Current-induced switching of ferromagnetic surface states of topological insulators proximitized by 2D ferromagnets

Spin-momentum locked surface states in topological insulators (TIs) are an ideal platform for spin-related novel functionalities, such as quantum anomalous Hall effects and efficient charge-to-spin conversion. Whereas such functionalities are accomplished by making TIs magnetic through impurity doping or proximizing with magnets, these ways would lead to low effeciency of magnetic control or suppression of the anomalous Hall effect, respectively, possibly due to inhomogenious nature of doping or weak/non-uniform coupling between TI and ferromagnets. To realize efficient coupling between the topological surface states and ferromagnetism, it is essential to find proper materials proximitizing the topological surface states.

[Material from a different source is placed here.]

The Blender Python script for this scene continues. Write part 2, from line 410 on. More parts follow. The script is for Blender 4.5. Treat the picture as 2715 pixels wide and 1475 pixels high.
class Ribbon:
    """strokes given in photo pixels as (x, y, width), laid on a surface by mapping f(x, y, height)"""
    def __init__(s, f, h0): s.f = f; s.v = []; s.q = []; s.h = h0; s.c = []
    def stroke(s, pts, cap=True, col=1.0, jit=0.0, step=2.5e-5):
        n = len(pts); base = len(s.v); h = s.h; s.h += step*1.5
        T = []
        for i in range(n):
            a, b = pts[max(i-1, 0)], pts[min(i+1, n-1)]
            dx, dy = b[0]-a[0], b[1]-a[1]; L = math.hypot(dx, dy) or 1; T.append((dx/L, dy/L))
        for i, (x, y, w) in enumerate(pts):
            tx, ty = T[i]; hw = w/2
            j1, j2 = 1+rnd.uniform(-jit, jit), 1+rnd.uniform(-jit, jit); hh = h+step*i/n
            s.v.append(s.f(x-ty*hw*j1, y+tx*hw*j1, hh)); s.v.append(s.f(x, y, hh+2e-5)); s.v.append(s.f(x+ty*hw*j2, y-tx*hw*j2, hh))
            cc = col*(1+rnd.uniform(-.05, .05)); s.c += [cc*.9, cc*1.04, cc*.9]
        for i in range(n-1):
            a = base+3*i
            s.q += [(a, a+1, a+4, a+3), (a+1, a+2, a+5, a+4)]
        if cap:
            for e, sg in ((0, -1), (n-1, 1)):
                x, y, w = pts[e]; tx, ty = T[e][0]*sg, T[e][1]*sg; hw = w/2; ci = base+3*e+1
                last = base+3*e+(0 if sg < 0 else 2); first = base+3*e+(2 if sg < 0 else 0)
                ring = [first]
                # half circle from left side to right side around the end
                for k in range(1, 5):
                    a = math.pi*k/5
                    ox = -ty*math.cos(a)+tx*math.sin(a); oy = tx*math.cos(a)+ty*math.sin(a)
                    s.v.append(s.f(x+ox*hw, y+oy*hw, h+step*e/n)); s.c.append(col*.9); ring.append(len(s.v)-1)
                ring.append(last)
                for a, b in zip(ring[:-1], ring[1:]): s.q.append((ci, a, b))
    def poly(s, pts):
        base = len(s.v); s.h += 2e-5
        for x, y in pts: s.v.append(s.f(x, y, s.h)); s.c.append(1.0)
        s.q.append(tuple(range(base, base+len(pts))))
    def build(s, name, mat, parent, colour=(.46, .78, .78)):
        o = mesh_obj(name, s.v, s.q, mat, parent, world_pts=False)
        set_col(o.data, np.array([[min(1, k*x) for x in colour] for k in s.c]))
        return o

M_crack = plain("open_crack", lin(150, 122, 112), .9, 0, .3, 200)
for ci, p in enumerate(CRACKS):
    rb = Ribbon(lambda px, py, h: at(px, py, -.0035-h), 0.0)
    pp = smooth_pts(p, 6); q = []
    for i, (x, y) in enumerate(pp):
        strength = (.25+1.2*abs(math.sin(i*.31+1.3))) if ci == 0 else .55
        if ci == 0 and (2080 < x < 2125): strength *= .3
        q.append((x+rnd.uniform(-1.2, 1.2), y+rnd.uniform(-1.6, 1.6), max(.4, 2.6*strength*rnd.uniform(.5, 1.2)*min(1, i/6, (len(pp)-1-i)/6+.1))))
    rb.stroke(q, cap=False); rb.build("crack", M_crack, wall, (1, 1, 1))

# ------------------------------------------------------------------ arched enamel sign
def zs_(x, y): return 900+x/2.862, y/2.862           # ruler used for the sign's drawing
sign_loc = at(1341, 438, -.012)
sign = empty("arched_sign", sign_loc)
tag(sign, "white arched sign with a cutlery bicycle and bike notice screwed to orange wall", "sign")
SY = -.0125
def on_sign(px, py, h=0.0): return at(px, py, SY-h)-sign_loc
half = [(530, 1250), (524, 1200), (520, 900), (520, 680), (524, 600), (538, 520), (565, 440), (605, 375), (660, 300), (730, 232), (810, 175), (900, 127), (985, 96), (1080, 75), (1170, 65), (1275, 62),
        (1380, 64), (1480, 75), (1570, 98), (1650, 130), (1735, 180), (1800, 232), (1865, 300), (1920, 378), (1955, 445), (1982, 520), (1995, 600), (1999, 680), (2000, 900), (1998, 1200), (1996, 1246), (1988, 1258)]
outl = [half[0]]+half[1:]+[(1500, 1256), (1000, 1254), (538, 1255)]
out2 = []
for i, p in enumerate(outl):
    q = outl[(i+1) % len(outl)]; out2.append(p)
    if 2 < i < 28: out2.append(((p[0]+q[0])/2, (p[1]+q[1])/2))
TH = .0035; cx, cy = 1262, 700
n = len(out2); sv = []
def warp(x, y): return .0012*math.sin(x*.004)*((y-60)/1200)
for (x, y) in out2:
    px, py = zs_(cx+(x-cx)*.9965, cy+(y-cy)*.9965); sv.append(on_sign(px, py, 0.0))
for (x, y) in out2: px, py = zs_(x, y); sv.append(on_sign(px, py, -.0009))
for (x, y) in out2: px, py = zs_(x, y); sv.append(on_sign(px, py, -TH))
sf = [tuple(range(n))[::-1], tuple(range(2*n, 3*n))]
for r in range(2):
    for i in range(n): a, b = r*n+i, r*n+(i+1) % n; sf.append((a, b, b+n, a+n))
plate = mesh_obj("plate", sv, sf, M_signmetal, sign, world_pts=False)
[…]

In this work, by employing molecular beam epitaxy, we fabricate heterostructures consisting of (Bi_1-xSb_x)₂Te₃ and 2D ferromagnets such as Cr₂Ge₂Te₆ [1], Fe₃GeTe₂ [2], and (Zn_1-yCr_y)Te [3]. We establish the magnetic proximity coupling at the well-defined hetero-interface supported by van der Waals force between the two layered materials by observing spatial distributions of elements and magnetization with microscopy and neutron reflectometry techniques and a large (quantum) anomalous Hall effect in transport measurements [3,4]. Then we demonstrate current-induced switching of the ferromagnetic topological surface states via spin-orbit torques [2,5]. These results may facilitate an electrical control of dissipationless topological-current circuits.

[1] M. Mogi et al. APL Mater. 6, 091104 (2018). [2] R. Fujimura et al. Appl. Phys. Lett. 119, 032402 (2021). [3] R. Watanabe et al. Appl. Phys. Lett. 115, 182401 (2019). [4] M. Mogi et al. Phys. Rev. Lett. 123, 016804 (2019). [5] M. Mogi et al. Nat. Commun. 12, 1404 (2021).